- Data extract
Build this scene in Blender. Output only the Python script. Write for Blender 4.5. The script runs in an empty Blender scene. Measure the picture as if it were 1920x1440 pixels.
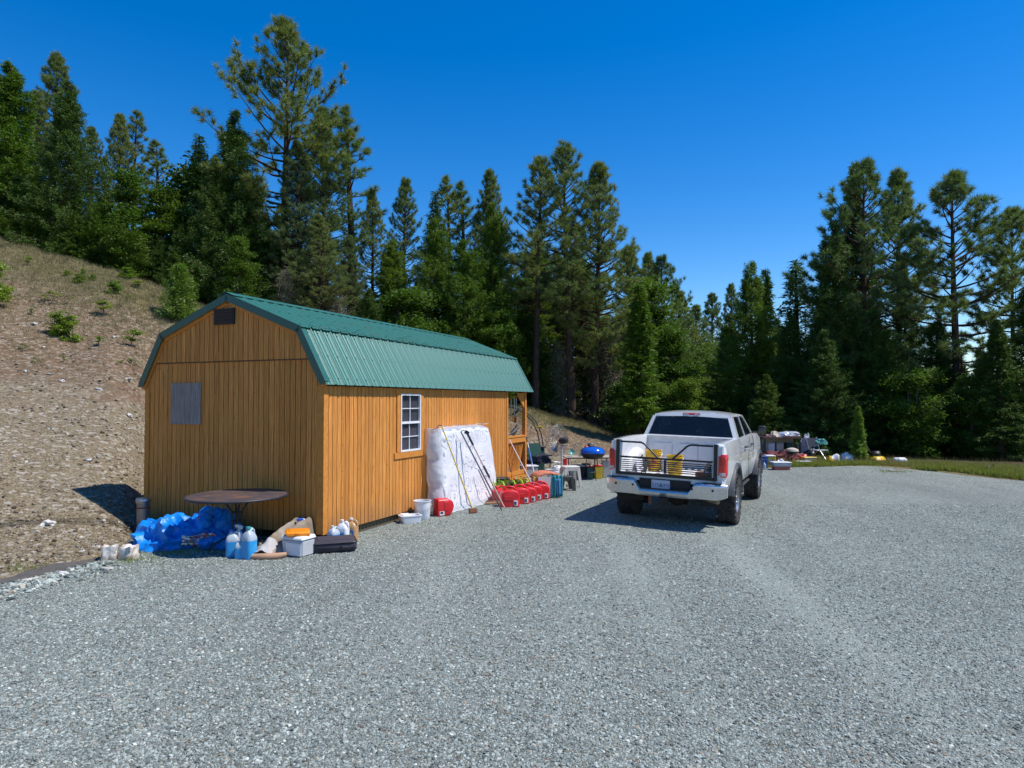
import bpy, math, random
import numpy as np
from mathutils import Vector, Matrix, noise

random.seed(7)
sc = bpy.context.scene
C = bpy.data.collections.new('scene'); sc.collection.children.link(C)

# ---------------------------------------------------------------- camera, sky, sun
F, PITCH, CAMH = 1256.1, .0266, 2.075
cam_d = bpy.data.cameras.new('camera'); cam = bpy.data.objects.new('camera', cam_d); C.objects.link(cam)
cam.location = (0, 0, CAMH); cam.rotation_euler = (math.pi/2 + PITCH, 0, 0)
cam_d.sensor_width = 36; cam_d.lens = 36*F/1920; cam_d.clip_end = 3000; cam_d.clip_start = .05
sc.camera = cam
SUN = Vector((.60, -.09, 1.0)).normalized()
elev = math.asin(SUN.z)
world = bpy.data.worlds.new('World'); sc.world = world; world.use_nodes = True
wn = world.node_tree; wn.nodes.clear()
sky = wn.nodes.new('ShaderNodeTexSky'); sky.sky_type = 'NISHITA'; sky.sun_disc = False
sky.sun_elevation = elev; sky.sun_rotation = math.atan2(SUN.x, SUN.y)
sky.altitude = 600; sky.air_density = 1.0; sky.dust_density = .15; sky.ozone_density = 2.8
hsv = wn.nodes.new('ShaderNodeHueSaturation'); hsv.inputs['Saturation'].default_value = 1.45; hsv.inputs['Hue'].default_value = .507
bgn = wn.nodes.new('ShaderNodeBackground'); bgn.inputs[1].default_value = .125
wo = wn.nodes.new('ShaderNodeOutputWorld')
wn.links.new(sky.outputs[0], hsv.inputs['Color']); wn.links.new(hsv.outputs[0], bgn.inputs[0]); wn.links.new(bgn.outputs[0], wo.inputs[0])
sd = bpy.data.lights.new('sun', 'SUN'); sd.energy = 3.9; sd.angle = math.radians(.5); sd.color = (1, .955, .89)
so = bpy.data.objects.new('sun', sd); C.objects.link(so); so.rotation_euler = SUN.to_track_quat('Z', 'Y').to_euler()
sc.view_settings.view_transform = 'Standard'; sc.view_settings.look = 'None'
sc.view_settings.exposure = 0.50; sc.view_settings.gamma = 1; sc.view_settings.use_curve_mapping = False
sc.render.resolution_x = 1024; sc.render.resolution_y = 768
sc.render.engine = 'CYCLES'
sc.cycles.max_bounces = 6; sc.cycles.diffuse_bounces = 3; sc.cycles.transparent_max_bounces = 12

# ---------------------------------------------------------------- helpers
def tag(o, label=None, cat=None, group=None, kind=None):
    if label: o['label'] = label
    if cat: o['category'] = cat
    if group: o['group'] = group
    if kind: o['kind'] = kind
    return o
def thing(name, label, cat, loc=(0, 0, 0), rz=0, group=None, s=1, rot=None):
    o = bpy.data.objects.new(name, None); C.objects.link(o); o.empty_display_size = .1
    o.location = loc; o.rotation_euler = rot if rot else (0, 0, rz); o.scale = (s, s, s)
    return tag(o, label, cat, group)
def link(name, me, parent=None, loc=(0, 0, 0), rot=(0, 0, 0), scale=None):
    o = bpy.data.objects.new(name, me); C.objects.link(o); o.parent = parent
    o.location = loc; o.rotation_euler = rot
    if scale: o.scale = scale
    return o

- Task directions
Copy all the lines of data exactly as they appear, dropping any images.

- Written answer
Build this scene in Blender. Output only the Python script. Write for Blender 4.5. The script runs in an empty Blender scene. Measure the picture as if it were 1920x1440 pixels.
import bpy, math, random
import numpy as np
from mathutils import Vector, Matrix, noise

random.seed(7)
sc = bpy.context.scene
C = bpy.data.collections.new('scene'); sc.collection.children.link(C)

# ---------------------------------------------------------------- camera, sky, sun
F, PITCH, CAMH = 1256.1, .0266, 2.075
cam_d = bpy.data.cameras.new('camera'); cam = bpy.data.objects.new('camera', cam_d); C.objects.link(cam)
cam.location = (0, 0, CAMH); cam.rotation_euler = (math.pi/2 + PITCH, 0, 0)
cam_d.sensor_width = 36; cam_d.lens = 36*F/1920; cam_d.clip_end = 3000; cam_d.clip_start = .05
sc.camera = cam
SUN = Vector((.60, -.09, 1.0)).normalized()
elev = math.asin(SUN.z)
world = bpy.data.worlds.new('World'); sc.world = world; world.use_nodes = True
wn = world.node_tree; wn.nodes.clear()
sky = wn.nodes.new('ShaderNodeTexSky'); sky.sky_type = 'NISHITA'; sky.sun_disc = False
sky.sun_elevation = elev; sky.sun_rotation = math.atan2(SUN.x, SUN.y)
sky.altitude = 600; sky.air_density = 1.0; sky.dust_density = .15; sky.ozone_density = 2.8
hsv = wn.nodes.new('ShaderNodeHueSaturation'); hsv.inputs['Saturation'].default_value = 1.45; hsv.inputs['Hue'].default_value = .507
bgn = wn.nodes.new('ShaderNodeBackground'); bgn.inputs[1].default_value = .125
wo = wn.nodes.new('ShaderNodeOutputWorld')
wn.links.new(sky.outputs[0], hsv.inputs['Color']); wn.links.new(hsv.outputs[0], bgn.inputs[0]); wn.links.new(bgn.outputs[0], wo.inputs[0])
sd = bpy.data.lights.new('sun', 'SUN'); sd.energy = 3.9; sd.angle = math.radians(.5); sd.color = (1, .955, .89)
so = bpy.data.objects.new('sun', sd); C.objects.link(so); so.rotation_euler = SUN.to_track_quat('Z', 'Y').to_euler()
sc.view_settings.view_transform = 'Standard'; sc.view_settings.look = 'None'
sc.view_settings.exposure = 0.50; sc.view_settings.gamma = 1; sc.view_settings.use_curve_mapping = False
sc.render.resolution_x = 1024; sc.render.resolution_y = 768
sc.render.engine = 'CYCLES'
sc.cycles.max_bounces = 6; sc.cycles.diffuse_bounces = 3; sc.cycles.transparent_max_bounces = 12

# ---------------------------------------------------------------- helpers
def tag(o, label=None, cat=None, group=None, kind=None):
    if label: o['label'] = label
    if cat: o['category'] = cat
    if group: o['group'] = group
    if kind: o['kind'] = kind
    return o
def thing(name, label, cat, loc=(0, 0, 0), rz=0, group=None, s=1, rot=None):
    o = bpy.data.objects.new(name, None); C.objects.link(o); o.empty_display_size = .1
    o.location = loc; o.rotation_euler = rot if rot else (0, 0, rz); o.scale = (s, s, s)
    return tag(o, label, cat, group)
def link(name, me, parent=None, loc=(0, 0, 0), rot=(0, 0, 0), scale=None):
    o = bpy.data.objects.new(name, me); C.objects.link(o); o.parent = parent
    o.location = loc; o.rotation_euler = rot
    if scale: o.scale = scale
    return o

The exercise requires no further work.